We only realised it over Christmas during our first promotion of ebooks. People tend to buy ebooks as a last-minute present. Suddenly I saw the really low 'royalties' as Amazon call them, even though we're the publisher. They have clauses that let them pay us commission at all sorts of varying levels. If prices have gone up in Australia I can only imagine that's the reason. It might be impossible for some publishers to recuperate costs when they only get 35%.

We do our editing and ebook conversions so, at the very worst, we would have to have done that for no income, and be able to give the author a royalty, which we can still do at 35%. If a publisher is paying somebody to do the ebook conversion, the editing and proofreading, they would need to recuperate that. By doing a lot of the work for free on these low income books in Australia and other countries we're still running at a loss because we could be doing paid work in that time, but authors do count and their books should be available everywhere.
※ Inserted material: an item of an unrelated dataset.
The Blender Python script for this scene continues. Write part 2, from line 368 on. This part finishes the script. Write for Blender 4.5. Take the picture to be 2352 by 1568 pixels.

There are problems with the way Amazon is paying. I think we'll see changes to this over the coming year - hopefully. They also ask us to put our books exclusively on the Kindle platform if we want to be in their lending library or taking part in special promotions, like giving the books away at times. This makes it even harder to offer the books at a competitive price for other ereaders and on other websites. Or to let authors sell their books on their own websites too using another format.

Amazon does dictate the terms at the moment because most ebooks are bought or downloaded free from them. We do need more freedom to be able to sell or give ebooks away from other websites in order to get past some of the problems mentioned in this discussion.

It's terrible that such large sections of the world are affected by a different pricing structure.

Pretty sure Murdoch's pommie minions and others of that ilk would negotiate set payments for their titles and that wouldn't apply.